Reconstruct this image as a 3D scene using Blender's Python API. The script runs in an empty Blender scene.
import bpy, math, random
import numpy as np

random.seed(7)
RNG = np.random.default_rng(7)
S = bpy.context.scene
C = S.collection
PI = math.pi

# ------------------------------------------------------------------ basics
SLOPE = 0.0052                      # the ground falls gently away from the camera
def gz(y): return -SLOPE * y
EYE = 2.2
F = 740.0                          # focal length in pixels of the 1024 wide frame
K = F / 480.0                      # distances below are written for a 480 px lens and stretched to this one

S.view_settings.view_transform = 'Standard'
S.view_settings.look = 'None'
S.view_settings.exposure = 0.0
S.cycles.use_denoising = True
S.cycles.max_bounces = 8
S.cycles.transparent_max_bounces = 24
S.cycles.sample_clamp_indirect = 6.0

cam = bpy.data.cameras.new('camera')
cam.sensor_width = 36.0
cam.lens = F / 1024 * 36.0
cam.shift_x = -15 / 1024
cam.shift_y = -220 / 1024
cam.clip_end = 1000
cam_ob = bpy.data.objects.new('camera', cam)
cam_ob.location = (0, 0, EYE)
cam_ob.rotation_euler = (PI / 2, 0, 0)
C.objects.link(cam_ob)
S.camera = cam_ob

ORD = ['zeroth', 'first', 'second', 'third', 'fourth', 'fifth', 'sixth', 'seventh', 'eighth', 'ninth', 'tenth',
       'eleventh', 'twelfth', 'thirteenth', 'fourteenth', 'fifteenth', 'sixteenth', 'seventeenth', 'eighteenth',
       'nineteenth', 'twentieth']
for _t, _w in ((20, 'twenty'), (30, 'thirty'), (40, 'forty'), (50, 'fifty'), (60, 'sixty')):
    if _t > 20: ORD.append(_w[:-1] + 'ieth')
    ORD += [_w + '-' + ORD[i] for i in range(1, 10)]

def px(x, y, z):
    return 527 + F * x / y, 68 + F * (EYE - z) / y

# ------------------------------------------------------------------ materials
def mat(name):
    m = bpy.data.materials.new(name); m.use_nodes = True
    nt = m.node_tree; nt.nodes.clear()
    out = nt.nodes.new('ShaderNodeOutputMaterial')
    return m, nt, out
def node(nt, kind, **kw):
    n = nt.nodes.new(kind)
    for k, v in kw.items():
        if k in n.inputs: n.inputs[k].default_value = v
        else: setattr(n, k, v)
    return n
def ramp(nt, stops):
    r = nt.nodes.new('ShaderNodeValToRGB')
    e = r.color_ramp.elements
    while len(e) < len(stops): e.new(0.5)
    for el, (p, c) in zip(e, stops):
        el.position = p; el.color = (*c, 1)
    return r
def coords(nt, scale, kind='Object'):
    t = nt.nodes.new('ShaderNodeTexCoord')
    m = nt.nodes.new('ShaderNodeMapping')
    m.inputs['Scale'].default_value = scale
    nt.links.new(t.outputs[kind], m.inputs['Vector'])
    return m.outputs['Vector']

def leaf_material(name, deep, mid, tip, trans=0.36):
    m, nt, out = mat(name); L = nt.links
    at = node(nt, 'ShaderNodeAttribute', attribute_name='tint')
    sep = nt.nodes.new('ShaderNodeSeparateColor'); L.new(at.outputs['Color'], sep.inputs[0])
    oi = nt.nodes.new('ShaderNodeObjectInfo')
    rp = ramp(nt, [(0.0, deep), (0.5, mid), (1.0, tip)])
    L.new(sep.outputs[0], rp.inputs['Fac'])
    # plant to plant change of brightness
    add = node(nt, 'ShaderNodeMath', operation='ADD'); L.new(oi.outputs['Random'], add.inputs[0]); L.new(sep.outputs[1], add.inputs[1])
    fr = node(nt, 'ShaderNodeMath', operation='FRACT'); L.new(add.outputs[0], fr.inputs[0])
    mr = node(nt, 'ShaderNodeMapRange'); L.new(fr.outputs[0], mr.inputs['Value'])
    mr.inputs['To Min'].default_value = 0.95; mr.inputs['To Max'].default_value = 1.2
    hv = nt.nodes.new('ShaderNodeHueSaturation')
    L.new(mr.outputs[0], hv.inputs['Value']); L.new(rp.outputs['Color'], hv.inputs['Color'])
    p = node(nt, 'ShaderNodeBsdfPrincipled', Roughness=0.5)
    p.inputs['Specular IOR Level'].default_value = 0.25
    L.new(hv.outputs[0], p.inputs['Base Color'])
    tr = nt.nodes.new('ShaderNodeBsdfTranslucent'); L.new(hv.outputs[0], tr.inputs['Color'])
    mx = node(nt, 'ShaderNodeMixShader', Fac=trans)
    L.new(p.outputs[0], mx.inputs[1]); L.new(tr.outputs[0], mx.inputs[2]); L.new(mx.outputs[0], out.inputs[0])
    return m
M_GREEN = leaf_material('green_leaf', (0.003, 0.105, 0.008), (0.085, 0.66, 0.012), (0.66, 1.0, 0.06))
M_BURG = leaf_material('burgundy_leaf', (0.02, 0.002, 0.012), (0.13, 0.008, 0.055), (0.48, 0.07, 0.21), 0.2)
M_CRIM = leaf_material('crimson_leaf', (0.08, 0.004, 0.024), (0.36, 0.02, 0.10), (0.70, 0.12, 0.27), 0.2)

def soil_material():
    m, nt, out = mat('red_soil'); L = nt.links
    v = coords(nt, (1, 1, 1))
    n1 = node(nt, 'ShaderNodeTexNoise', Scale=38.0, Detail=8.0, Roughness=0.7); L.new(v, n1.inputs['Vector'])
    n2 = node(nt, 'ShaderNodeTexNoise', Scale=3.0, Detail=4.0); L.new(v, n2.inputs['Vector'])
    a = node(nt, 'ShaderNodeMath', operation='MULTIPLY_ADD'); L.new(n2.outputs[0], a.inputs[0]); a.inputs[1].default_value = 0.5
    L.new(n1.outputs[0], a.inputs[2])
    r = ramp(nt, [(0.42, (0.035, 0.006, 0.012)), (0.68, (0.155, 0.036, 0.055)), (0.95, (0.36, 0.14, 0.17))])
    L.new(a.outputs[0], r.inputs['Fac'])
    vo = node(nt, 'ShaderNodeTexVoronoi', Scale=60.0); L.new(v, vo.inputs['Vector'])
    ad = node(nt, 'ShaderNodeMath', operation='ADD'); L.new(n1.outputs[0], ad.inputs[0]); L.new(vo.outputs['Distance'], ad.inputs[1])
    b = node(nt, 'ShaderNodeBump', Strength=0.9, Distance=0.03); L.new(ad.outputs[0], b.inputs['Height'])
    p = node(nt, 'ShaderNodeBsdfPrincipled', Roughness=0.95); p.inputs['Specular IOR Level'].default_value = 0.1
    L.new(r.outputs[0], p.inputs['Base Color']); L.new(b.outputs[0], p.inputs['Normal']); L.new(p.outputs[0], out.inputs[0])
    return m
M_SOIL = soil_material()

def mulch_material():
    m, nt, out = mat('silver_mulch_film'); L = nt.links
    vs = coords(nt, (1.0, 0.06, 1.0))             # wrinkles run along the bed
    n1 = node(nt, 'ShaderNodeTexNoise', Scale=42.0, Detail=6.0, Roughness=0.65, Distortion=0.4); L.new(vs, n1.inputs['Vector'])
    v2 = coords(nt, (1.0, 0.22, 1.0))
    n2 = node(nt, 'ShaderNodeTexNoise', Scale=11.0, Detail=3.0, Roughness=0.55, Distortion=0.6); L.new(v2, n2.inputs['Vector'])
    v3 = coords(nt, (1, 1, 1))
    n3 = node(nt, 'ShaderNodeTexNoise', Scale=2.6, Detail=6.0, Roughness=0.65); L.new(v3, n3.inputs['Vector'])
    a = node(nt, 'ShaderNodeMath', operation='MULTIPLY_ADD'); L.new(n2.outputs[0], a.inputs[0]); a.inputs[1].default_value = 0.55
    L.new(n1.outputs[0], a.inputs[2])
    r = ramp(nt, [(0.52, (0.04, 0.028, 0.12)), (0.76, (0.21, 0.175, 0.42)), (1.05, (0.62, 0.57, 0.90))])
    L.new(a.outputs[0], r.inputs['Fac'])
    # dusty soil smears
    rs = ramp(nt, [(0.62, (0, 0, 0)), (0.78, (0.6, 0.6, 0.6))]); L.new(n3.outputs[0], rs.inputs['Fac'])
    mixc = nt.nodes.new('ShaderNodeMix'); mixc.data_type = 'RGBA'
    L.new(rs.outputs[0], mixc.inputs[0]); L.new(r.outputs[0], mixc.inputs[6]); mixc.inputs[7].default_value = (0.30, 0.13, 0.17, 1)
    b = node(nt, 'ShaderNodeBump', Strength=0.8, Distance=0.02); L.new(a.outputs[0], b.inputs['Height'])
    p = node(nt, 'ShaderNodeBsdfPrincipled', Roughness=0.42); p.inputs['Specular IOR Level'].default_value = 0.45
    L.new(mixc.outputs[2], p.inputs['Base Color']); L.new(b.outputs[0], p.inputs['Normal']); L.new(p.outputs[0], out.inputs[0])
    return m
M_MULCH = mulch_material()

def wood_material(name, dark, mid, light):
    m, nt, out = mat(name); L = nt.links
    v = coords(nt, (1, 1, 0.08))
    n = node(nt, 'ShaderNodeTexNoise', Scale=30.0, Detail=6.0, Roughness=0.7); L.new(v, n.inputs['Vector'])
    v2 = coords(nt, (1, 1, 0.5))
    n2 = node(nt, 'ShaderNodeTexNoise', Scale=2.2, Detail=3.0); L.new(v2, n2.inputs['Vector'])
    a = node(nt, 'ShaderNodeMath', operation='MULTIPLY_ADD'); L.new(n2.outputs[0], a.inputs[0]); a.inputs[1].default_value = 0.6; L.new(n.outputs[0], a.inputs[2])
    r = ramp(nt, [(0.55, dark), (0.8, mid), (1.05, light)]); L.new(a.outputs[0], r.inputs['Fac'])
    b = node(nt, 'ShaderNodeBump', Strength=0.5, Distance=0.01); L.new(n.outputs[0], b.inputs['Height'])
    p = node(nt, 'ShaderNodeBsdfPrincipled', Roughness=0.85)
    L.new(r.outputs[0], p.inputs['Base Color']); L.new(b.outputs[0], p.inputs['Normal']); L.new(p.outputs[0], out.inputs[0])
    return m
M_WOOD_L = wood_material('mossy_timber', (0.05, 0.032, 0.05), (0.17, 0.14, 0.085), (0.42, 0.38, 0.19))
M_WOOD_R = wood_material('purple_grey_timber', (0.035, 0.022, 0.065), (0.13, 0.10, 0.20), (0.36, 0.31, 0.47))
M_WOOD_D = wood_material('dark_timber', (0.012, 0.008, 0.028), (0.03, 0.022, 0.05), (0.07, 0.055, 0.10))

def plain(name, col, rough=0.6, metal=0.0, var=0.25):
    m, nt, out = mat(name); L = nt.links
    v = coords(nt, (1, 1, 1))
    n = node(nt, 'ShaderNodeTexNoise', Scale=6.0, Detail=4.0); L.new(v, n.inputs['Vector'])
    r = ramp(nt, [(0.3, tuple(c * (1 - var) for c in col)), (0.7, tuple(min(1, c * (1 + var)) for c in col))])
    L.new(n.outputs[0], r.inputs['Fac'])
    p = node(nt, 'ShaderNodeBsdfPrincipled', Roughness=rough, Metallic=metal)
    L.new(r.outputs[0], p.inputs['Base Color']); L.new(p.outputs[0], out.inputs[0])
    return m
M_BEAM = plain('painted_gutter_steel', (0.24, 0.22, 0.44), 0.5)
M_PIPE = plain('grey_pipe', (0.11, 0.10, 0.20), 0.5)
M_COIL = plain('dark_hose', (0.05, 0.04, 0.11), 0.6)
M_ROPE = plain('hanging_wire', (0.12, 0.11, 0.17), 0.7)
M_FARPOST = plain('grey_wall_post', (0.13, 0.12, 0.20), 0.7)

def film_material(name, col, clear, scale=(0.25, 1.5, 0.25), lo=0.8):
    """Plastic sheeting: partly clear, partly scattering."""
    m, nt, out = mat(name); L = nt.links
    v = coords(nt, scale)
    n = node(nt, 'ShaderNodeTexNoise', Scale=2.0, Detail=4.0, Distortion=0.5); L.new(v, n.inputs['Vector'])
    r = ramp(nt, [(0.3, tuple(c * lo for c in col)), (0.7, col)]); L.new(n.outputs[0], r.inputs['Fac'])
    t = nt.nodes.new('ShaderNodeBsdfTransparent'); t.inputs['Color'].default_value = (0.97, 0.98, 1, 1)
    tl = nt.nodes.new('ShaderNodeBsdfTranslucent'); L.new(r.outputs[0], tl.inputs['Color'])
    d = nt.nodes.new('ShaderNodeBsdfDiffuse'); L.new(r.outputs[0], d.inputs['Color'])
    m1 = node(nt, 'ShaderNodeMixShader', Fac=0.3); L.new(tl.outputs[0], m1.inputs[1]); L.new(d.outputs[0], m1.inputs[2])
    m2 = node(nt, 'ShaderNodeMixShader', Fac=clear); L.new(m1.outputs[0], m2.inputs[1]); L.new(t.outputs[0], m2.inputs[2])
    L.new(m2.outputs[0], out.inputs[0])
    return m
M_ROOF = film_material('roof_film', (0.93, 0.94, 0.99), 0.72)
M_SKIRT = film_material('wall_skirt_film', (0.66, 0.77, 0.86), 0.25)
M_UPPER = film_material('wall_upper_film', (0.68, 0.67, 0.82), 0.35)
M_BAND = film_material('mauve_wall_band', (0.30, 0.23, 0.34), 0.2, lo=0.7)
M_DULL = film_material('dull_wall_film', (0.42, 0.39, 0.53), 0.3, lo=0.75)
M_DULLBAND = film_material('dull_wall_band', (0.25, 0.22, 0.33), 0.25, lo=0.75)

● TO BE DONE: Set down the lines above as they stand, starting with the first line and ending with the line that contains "S.camera = cam_ob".

● THE OUTPUT:
Reconstruct this image as a 3D scene using Blender's Python API. The script runs in an empty Blender scene.
import bpy, math, random
import numpy as np

random.seed(7)
RNG = np.random.default_rng(7)
S = bpy.context.scene
C = S.collection
PI = math.pi

# ------------------------------------------------------------------ basics
SLOPE = 0.0052                      # the ground falls gently away from the camera
def gz(y): return -SLOPE * y
EYE = 2.2
F = 740.0                          # focal length in pixels of the 1024 wide frame
K = F / 480.0                      # distances below are written for a 480 px lens and stretched to this one

S.view_settings.view_transform = 'Standard'
S.view_settings.look = 'None'
S.view_settings.exposure = 0.0
S.cycles.use_denoising = True
S.cycles.max_bounces = 8
S.cycles.transparent_max_bounces = 24
S.cycles.sample_clamp_indirect = 6.0

cam = bpy.data.cameras.new('camera')
cam.sensor_width = 36.0
cam.lens = F / 1024 * 36.0
cam.shift_x = -15 / 1024
cam.shift_y = -220 / 1024
cam.clip_end = 1000
cam_ob = bpy.data.objects.new('camera', cam)
cam_ob.location = (0, 0, EYE)
cam_ob.rotation_euler = (PI / 2, 0, 0)
C.objects.link(cam_ob)
S.camera = cam_ob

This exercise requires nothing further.